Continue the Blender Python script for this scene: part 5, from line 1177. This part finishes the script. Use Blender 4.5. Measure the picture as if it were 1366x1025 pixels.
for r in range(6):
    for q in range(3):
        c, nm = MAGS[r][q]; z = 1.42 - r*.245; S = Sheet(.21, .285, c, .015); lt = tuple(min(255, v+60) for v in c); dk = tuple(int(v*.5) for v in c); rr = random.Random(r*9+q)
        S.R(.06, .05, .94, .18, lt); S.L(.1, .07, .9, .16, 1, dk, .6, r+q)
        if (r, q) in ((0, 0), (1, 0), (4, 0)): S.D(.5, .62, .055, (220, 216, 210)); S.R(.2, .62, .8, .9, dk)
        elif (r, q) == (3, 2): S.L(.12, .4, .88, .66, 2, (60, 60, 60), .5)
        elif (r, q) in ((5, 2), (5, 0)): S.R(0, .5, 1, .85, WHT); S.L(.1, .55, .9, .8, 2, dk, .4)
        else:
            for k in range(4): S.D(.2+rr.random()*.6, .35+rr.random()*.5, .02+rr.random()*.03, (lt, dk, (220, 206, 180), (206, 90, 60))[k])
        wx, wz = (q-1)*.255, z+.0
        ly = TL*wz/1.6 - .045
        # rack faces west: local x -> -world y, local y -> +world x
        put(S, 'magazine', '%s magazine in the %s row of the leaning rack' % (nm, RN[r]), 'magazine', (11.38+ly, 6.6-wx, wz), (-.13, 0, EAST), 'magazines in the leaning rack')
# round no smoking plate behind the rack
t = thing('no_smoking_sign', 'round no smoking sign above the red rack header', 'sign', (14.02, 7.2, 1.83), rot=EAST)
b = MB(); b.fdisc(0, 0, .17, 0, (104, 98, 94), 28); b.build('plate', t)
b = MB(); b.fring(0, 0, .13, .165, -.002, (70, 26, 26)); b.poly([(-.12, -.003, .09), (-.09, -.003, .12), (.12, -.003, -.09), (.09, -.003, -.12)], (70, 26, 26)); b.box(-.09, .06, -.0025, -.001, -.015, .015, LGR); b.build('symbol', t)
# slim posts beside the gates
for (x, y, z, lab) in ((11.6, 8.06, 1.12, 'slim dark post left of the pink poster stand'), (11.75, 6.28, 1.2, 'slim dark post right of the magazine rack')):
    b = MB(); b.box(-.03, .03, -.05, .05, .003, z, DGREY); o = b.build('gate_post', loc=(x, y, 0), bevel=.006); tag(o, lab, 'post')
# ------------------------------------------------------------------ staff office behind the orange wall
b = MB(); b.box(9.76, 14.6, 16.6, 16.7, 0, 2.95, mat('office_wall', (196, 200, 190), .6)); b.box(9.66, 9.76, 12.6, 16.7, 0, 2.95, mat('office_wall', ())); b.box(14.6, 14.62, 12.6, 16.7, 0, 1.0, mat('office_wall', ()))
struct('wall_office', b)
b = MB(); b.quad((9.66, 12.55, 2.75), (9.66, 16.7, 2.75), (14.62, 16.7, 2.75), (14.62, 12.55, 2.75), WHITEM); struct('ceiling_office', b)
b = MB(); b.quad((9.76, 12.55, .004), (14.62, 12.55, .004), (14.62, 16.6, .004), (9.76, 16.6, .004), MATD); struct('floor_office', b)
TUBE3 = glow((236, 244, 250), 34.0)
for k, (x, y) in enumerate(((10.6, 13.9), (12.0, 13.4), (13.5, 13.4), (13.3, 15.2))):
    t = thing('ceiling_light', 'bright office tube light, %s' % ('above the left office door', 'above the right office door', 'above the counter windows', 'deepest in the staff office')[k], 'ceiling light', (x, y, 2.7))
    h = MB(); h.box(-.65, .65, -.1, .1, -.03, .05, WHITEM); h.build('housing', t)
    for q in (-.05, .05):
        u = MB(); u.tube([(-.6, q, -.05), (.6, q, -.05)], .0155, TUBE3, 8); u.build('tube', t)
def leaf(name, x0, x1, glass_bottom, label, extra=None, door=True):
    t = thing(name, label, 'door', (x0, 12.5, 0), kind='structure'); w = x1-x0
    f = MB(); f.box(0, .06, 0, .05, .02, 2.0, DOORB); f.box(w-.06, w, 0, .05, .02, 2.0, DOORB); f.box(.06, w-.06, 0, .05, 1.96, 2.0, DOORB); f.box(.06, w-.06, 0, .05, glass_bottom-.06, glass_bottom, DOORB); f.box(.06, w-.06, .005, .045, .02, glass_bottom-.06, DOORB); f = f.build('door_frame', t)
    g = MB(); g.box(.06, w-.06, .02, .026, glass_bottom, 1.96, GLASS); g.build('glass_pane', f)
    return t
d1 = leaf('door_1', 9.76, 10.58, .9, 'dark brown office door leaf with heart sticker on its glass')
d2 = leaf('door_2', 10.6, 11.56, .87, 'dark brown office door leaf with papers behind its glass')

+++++

*Aim:* Copy out the whole listing exactly; please set it all down.

*Full answer:*
Continue the Blender Python script for this scene: part 5, from line 1177. This part finishes the script. Use Blender 4.5. Measure the picture as if it were 1366x1025 pixels.
for r in range(6):
    for q in range(3):
        c, nm = MAGS[r][q]; z = 1.42 - r*.245; S = Sheet(.21, .285, c, .015); lt = tuple(min(255, v+60) for v in c); dk = tuple(int(v*.5) for v in c); rr = random.Random(r*9+q)
        S.R(.06, .05, .94, .18, lt); S.L(.1, .07, .9, .16, 1, dk, .6, r+q)
        if (r, q) in ((0, 0), (1, 0), (4, 0)): S.D(.5, .62, .055, (220, 216, 210)); S.R(.2, .62, .8, .9, dk)
        elif (r, q) == (3, 2): S.L(.12, .4, .88, .66, 2, (60, 60, 60), .5)
        elif (r, q) in ((5, 2), (5, 0)): S.R(0, .5, 1, .85, WHT); S.L(.1, .55, .9, .8, 2, dk, .4)
        else:
            for k in range(4): S.D(.2+rr.random()*.6, .35+rr.random()*.5, .02+rr.random()*.03, (lt, dk, (220, 206, 180), (206, 90, 60))[k])
        wx, wz = (q-1)*.255, z+.0
        ly = TL*wz/1.6 - .045
        # rack faces west: local x -> -world y, local y -> +world x
        put(S, 'magazine', '%s magazine in the %s row of the leaning rack' % (nm, RN[r]), 'magazine', (11.38+ly, 6.6-wx, wz), (-.13, 0, EAST), 'magazines in the leaning rack')
# round no smoking plate behind the rack
t = thing('no_smoking_sign', 'round no smoking sign above the red rack header', 'sign', (14.02, 7.2, 1.83), rot=EAST)
b = MB(); b.fdisc(0, 0, .17, 0, (104, 98, 94), 28); b.build('plate', t)
b = MB(); b.fring(0, 0, .13, .165, -.002, (70, 26, 26)); b.poly([(-.12, -.003, .09), (-.09, -.003, .12), (.12, -.003, -.09), (.09, -.003, -.12)], (70, 26, 26)); b.box(-.09, .06, -.0025, -.001, -.015, .015, LGR); b.build('symbol', t)
# slim posts beside the gates
for (x, y, z, lab) in ((11.6, 8.06, 1.12, 'slim dark post left of the pink poster stand'), (11.75, 6.28, 1.2, 'slim dark post right of the magazine rack')):
    b = MB(); b.box(-.03, .03, -.05, .05, .003, z, DGREY); o = b.build('gate_post', loc=(x, y, 0), bevel=.006); tag(o, lab, 'post')
# ------------------------------------------------------------------ staff office behind the orange wall
b = MB(); b.box(9.76, 14.6, 16.6, 16.7, 0, 2.95, mat('office_wall', (196, 200, 190), .6)); b.box(9.66, 9.76, 12.6, 16.7, 0, 2.95, mat('office_wall', ())); b.box(14.6, 14.62, 12.6, 16.7, 0, 1.0, mat('office_wall', ()))
struct('wall_office', b)
b = MB(); b.quad((9.66, 12.55, 2.75), (9.66, 16.7, 2.75), (14.62, 16.7, 2.75), (14.62, 12.55, 2.75), WHITEM); struct('ceiling_office', b)
b = MB(); b.quad((9.76, 12.55, .004), (14.62, 12.55, .004), (14.62, 16.6, .004), (9.76, 16.6, .004), MATD); struct('floor_office', b)
TUBE3 = glow((236, 244, 250), 34.0)
for k, (x, y) in enumerate(((10.6, 13.9), (12.0, 13.4), (13.5, 13.4), (13.3, 15.2))):
    t = thing('ceiling_light', 'bright office tube light, %s' % ('above the left office door', 'above the right office door', 'above the counter windows', 'deepest in the staff office')[k], 'ceiling light', (x, y, 2.7))
    h = MB(); h.box(-.65, .65, -.1, .1, -.03, .05, WHITEM); h.build('housing', t)
    for q in (-.05, .05):
        u = MB(); u.tube([(-.6, q, -.05), (.6, q, -.05)], .0155, TUBE3, 8); u.build('tube', t)
def leaf(name, x0, x1, glass_bottom, label, extra=None, door=True):
    t = thing(name, label, 'door', (x0, 12.5, 0), kind='structure'); w = x1-x0
    f = MB(); f.box(0, .06, 0, .05, .02, 2.0, DOORB); f.box(w-.06, w, 0, .05, .02, 2.0, DOORB); f.box(.06, w-.06, 0, .05, 1.96, 2.0, DOORB); f.box(.06, w-.06, 0, .05, glass_bottom-.06, glass_bottom, DOORB); f.box(.06, w-.06, .005, .045, .02, glass_bottom-.06, DOORB); f = f.build('door_frame', t)
    g = MB(); g.box(.06, w-.06, .02, .026, glass_bottom, 1.96, GLASS); g.build('glass_pane', f)
    return t
d1 = leaf('door_1', 9.76, 10.58, .9, 'dark brown office door leaf with heart sticker on its glass')
d2 = leaf('door_2', 10.6, 11.56, .87, 'dark brown office door leaf with papers behind its glass')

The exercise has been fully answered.